_TASK DIRECTIONS_
Please take the entries below from the first line through the line containing "S.camera = cam" and repeat them exactly, leaving out everything after.

_EXERCISE INPUT_
● ● ● ●

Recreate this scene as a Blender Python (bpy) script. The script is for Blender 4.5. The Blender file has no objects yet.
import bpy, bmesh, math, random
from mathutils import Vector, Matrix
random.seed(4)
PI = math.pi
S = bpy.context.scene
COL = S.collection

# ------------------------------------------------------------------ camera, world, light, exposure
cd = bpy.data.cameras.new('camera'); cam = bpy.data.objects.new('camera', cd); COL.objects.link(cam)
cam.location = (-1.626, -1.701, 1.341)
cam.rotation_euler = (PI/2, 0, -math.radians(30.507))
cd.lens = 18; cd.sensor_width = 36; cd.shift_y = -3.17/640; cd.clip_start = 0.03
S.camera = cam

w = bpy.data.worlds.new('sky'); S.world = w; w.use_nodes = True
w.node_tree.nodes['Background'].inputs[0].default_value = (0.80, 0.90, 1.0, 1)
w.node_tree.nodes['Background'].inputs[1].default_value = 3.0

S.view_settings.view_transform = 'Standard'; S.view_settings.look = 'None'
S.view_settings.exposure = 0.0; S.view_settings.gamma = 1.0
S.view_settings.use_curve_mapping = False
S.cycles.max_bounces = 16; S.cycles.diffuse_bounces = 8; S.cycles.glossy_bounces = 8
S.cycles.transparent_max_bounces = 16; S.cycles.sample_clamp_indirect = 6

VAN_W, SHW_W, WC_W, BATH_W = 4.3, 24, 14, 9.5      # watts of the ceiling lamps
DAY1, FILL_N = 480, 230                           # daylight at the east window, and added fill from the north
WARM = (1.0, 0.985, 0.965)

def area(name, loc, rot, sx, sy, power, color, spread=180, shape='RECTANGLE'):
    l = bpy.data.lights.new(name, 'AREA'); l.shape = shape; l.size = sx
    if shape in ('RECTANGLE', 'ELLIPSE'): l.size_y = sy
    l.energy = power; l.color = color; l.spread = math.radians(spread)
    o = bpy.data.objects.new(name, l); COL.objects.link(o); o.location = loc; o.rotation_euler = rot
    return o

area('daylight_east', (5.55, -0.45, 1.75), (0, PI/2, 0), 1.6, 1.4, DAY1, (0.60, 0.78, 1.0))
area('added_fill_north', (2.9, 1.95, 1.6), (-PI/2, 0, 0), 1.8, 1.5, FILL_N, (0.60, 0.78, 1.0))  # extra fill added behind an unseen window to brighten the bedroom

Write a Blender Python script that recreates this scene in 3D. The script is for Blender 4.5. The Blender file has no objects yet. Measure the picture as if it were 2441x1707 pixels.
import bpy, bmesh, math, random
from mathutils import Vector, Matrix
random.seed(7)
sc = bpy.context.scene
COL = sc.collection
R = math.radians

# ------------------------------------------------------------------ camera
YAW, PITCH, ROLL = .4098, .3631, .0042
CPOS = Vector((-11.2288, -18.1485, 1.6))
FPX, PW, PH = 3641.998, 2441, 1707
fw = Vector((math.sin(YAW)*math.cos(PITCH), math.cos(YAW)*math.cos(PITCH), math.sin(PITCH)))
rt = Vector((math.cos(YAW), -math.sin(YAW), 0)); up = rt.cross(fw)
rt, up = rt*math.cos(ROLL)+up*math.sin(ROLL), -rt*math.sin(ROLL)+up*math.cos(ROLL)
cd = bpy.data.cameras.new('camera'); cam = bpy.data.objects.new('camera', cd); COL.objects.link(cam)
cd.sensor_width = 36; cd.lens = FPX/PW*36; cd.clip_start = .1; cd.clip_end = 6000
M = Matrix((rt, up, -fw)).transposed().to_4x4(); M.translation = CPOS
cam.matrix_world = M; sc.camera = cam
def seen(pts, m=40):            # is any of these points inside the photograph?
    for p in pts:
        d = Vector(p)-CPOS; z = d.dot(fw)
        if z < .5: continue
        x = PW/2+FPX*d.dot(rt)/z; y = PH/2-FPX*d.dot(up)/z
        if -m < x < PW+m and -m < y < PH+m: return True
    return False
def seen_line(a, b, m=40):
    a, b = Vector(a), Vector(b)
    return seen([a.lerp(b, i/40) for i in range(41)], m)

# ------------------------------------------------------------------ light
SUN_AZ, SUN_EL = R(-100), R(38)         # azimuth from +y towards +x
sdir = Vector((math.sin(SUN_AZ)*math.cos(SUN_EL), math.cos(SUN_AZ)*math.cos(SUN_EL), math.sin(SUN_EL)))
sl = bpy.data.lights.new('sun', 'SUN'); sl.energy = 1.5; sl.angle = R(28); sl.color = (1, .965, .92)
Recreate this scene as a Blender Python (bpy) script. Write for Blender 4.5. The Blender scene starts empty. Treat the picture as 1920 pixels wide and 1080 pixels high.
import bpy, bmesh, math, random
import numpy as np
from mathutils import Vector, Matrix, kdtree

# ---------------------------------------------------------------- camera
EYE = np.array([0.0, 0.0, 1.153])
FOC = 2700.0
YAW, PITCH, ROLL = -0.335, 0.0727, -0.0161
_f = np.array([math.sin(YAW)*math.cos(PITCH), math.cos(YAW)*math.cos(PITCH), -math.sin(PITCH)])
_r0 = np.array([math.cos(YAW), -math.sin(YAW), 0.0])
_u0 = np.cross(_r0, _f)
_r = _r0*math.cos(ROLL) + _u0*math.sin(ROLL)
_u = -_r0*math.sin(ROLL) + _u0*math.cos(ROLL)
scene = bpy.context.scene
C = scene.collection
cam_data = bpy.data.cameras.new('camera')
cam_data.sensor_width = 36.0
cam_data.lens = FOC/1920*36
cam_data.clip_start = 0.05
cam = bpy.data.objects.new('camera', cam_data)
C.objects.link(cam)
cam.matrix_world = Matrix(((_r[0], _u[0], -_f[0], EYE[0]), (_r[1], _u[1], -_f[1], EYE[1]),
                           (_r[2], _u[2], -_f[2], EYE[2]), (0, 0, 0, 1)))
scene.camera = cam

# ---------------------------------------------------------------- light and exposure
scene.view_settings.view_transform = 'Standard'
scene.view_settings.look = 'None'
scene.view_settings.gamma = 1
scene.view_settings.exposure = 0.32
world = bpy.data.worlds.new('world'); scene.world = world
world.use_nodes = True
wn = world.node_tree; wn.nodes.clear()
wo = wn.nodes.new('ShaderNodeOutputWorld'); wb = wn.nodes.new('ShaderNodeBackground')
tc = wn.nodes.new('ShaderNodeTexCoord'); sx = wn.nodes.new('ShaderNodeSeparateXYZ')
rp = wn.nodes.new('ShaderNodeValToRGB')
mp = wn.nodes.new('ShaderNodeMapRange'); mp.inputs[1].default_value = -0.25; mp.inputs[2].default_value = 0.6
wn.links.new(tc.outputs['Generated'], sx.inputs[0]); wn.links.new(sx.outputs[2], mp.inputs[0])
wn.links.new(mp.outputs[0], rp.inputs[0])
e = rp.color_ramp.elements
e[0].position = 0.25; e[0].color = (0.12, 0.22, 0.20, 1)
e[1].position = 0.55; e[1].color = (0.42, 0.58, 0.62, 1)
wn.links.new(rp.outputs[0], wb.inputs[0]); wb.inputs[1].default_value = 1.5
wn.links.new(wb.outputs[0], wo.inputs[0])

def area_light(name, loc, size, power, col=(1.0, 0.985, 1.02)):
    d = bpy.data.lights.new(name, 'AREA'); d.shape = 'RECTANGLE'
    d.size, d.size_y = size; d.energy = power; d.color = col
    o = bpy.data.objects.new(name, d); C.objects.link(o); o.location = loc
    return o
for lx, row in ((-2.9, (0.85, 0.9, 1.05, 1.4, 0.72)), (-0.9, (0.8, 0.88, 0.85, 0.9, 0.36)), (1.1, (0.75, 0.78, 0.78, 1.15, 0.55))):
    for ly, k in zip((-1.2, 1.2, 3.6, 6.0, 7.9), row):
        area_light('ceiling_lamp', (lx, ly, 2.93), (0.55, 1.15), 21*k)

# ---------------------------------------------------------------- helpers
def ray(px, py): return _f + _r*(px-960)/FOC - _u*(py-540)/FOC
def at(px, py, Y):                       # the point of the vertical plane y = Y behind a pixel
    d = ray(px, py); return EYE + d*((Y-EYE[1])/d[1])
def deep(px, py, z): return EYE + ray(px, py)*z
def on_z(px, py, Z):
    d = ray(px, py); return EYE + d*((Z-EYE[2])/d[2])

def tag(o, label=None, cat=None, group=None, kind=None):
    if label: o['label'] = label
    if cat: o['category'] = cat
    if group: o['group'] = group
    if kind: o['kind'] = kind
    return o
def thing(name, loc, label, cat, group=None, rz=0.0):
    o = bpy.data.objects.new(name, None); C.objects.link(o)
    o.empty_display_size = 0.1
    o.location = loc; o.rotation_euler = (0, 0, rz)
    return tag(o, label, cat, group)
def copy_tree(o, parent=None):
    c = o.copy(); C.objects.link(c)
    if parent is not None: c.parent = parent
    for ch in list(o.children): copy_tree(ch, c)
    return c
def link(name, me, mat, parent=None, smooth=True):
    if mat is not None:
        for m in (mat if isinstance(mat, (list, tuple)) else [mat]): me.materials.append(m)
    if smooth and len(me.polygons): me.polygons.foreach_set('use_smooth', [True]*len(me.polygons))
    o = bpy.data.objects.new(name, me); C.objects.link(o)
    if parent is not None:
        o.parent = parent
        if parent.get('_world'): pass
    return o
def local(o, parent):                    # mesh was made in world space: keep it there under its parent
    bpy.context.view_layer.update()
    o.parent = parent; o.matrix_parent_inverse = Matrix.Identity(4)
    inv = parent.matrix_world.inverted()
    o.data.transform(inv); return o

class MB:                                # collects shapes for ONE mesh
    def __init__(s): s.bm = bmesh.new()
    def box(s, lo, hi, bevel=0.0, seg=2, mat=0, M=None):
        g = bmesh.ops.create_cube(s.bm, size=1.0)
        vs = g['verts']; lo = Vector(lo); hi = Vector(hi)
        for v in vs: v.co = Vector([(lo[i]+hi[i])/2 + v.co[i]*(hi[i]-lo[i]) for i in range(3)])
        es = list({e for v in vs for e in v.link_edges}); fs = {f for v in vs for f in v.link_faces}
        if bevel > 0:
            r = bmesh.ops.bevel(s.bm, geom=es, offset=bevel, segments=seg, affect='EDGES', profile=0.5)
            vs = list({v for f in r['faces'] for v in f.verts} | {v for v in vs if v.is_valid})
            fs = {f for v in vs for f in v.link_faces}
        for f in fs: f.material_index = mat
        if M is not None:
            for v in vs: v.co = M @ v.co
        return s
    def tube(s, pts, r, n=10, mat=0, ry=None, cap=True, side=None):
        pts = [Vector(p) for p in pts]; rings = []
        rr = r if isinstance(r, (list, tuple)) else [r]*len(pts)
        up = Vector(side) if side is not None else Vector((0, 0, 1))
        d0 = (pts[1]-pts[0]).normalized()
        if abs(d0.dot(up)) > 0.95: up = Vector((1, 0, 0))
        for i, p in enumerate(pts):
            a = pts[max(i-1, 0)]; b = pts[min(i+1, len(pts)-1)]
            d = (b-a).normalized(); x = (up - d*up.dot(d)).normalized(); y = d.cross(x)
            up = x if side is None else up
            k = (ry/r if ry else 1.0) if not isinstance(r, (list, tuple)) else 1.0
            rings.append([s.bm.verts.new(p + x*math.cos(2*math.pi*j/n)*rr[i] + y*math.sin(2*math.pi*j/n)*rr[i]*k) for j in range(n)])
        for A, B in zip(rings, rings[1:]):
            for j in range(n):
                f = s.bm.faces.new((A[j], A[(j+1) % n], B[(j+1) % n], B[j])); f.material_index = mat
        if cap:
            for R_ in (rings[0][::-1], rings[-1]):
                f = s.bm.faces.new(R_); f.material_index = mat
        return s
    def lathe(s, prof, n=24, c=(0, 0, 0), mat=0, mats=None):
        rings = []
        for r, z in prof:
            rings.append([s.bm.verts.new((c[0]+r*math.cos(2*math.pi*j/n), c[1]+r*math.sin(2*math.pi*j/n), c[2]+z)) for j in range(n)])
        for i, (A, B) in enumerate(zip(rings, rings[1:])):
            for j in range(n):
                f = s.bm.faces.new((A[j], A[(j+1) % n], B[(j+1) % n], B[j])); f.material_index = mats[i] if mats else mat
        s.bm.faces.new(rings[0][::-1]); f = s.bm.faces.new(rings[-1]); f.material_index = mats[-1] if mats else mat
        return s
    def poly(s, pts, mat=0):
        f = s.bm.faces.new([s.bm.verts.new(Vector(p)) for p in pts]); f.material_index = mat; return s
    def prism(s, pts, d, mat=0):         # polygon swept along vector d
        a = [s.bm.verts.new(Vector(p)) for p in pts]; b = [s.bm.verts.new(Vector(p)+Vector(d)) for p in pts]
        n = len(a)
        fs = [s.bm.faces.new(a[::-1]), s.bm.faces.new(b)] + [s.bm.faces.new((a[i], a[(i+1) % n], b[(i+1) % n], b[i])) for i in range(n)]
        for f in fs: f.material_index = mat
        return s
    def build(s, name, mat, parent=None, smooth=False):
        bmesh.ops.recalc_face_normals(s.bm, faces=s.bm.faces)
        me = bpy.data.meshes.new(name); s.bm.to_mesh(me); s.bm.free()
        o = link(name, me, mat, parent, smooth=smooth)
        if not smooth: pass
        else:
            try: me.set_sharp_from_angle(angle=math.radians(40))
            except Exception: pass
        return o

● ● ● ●

_SOLVED PROBLEM_
Recreate this scene as a Blender Python (bpy) script. The script is for Blender 4.5. The Blender file has no objects yet.
import bpy, bmesh, math, random
from mathutils import Vector, Matrix
random.seed(4)
PI = math.pi
S = bpy.context.scene
COL = S.collection

# ------------------------------------------------------------------ camera, world, light, exposure
cd = bpy.data.cameras.new('camera'); cam = bpy.data.objects.new('camera', cd); COL.objects.link(cam)
cam.location = (-1.626, -1.701, 1.341)
cam.rotation_euler = (PI/2, 0, -math.radians(30.507))
cd.lens = 18; cd.sensor_width = 36; cd.shift_y = -3.17/640; cd.clip_start = 0.03
S.camera = cam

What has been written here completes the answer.